[Request] Extract, without alteration, each line from the start of the listing to the line bearing "return (lin(r), lin(g), lin(b), 1.0)".
--- start of Dataset excerpt ---
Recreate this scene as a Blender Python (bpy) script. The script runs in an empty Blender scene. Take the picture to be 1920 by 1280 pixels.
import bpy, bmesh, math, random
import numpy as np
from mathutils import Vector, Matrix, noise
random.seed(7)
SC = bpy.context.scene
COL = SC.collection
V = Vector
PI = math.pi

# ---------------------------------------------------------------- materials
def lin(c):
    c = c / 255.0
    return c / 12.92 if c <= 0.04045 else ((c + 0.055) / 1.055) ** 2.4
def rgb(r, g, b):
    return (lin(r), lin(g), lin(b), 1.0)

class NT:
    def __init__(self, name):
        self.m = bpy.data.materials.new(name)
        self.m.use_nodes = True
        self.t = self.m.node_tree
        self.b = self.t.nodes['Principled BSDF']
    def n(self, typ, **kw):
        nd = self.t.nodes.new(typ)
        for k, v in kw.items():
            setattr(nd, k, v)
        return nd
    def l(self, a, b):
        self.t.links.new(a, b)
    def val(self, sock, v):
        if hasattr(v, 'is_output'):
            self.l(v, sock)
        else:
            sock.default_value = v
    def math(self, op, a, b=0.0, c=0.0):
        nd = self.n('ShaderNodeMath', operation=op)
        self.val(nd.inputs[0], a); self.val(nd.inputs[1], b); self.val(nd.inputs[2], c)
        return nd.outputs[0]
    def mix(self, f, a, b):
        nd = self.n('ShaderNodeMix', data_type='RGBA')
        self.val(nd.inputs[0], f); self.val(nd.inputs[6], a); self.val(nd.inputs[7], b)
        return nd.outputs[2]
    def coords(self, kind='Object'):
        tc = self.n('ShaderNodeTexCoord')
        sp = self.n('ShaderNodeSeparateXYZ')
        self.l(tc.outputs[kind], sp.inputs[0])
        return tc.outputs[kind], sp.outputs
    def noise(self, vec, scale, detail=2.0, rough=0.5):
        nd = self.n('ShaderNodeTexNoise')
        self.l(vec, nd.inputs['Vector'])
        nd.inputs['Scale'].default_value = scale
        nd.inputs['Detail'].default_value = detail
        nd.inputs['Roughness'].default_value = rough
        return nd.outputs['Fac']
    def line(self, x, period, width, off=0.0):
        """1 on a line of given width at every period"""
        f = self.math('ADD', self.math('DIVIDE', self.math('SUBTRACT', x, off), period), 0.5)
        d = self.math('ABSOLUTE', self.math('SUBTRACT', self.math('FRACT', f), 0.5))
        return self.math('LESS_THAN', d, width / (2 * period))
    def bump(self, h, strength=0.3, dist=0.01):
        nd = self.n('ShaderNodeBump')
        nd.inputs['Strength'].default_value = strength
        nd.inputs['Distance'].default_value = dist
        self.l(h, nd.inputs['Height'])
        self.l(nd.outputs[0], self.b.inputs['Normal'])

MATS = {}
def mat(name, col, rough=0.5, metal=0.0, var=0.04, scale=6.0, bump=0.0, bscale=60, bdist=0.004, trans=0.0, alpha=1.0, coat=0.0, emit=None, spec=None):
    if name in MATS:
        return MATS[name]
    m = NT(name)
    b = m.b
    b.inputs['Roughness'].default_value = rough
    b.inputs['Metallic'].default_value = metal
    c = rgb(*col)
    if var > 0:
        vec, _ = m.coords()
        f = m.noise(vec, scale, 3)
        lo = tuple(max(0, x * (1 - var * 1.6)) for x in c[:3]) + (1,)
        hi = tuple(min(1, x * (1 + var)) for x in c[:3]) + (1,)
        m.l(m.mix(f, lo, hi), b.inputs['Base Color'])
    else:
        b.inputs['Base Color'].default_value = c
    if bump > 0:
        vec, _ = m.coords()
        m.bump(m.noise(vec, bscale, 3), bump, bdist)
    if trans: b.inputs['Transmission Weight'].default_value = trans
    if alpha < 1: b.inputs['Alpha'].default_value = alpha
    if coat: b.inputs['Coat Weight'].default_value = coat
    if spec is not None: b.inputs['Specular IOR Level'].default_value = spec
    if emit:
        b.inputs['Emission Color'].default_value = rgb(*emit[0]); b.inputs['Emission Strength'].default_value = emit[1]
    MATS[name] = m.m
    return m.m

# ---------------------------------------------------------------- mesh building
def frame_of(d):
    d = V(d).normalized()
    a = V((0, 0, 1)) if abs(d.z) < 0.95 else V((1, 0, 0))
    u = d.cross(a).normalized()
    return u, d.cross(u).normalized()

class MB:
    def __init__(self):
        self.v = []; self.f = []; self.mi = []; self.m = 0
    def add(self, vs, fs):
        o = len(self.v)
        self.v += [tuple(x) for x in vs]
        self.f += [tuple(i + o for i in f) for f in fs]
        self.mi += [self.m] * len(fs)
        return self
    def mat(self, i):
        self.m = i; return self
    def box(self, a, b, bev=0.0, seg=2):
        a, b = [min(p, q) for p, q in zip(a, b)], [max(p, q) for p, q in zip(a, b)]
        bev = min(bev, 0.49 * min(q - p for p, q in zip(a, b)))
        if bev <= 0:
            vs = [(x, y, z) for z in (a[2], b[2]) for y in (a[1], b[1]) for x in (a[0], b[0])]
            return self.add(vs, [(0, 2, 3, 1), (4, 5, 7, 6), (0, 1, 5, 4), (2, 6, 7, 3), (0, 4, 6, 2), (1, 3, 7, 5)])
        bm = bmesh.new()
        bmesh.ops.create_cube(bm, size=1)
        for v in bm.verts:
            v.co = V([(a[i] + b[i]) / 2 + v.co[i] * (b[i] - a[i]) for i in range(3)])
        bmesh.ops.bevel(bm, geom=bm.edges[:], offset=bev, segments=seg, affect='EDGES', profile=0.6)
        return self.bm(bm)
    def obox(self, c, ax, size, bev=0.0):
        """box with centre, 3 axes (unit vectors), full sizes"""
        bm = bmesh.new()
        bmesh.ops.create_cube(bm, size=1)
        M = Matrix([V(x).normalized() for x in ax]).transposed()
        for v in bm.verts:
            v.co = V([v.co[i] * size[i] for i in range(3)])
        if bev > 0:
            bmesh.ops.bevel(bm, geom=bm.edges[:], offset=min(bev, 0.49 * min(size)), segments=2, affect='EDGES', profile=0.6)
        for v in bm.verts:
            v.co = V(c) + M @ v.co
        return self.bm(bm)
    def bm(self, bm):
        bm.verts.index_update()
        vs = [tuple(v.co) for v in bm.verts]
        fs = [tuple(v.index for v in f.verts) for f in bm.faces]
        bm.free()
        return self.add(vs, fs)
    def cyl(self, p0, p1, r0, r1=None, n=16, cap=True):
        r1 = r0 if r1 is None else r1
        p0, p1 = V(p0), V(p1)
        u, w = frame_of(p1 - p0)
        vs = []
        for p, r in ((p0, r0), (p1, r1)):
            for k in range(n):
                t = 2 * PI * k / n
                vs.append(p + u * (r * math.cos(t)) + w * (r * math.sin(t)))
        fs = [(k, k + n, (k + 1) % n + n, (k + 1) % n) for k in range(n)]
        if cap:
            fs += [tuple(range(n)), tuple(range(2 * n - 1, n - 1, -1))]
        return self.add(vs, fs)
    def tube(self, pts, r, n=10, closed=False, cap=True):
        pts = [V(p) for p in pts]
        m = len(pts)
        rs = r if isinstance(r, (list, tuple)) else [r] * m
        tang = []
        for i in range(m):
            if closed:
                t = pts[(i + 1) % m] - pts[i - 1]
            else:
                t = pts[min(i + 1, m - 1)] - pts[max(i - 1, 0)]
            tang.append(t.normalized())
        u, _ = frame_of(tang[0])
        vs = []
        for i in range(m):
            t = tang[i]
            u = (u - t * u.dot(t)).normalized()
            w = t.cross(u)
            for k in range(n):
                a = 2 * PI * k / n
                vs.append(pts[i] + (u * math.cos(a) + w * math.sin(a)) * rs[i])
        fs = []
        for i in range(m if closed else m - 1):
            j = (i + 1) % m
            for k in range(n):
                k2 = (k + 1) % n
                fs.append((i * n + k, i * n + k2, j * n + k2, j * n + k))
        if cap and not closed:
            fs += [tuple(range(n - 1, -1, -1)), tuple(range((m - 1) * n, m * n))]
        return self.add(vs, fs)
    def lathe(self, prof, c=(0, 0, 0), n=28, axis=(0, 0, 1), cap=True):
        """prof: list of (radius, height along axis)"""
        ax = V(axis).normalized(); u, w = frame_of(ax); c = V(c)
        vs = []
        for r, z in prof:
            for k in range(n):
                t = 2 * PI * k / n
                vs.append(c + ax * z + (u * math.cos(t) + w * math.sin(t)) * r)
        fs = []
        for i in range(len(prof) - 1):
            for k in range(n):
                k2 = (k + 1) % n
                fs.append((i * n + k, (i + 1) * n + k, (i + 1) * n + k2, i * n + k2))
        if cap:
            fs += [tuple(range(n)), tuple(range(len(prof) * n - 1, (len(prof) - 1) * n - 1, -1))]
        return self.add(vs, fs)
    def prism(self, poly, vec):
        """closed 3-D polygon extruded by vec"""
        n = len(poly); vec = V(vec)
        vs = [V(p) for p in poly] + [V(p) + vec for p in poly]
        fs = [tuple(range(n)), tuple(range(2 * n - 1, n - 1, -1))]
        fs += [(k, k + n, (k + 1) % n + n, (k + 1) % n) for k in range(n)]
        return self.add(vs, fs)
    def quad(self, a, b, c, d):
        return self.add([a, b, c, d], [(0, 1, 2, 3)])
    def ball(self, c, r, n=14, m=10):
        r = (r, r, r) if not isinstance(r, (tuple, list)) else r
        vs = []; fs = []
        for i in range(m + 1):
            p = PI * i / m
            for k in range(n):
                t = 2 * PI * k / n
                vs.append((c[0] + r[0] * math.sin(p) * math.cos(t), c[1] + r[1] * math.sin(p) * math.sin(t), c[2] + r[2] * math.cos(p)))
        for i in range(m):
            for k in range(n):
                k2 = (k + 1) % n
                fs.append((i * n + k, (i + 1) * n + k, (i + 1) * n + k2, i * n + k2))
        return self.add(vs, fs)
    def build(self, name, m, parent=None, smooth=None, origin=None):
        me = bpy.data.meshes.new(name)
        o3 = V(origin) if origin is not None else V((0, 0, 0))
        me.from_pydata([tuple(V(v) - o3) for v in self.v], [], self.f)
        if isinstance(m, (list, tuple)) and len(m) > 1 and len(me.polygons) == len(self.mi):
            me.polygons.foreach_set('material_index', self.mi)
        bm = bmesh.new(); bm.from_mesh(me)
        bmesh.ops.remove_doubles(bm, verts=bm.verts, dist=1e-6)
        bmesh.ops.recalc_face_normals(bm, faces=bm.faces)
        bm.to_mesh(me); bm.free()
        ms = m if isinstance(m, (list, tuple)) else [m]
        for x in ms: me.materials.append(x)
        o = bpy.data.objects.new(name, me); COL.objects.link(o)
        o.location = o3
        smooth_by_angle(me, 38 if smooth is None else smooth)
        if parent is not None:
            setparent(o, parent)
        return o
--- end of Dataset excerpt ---
[Response for this exercise]
Recreate this scene as a Blender Python (bpy) script. The script runs in an empty Blender scene. Take the picture to be 1920 by 1280 pixels.
import bpy, bmesh, math, random
import numpy as np
from mathutils import Vector, Matrix, noise
random.seed(7)
SC = bpy.context.scene
COL = SC.collection
V = Vector
PI = math.pi

# ---------------------------------------------------------------- materials
def lin(c):
    c = c / 255.0
    return c / 12.92 if c <= 0.04045 else ((c + 0.055) / 1.055) ** 2.4
def rgb(r, g, b):
    return (lin(r), lin(g), lin(b), 1.0)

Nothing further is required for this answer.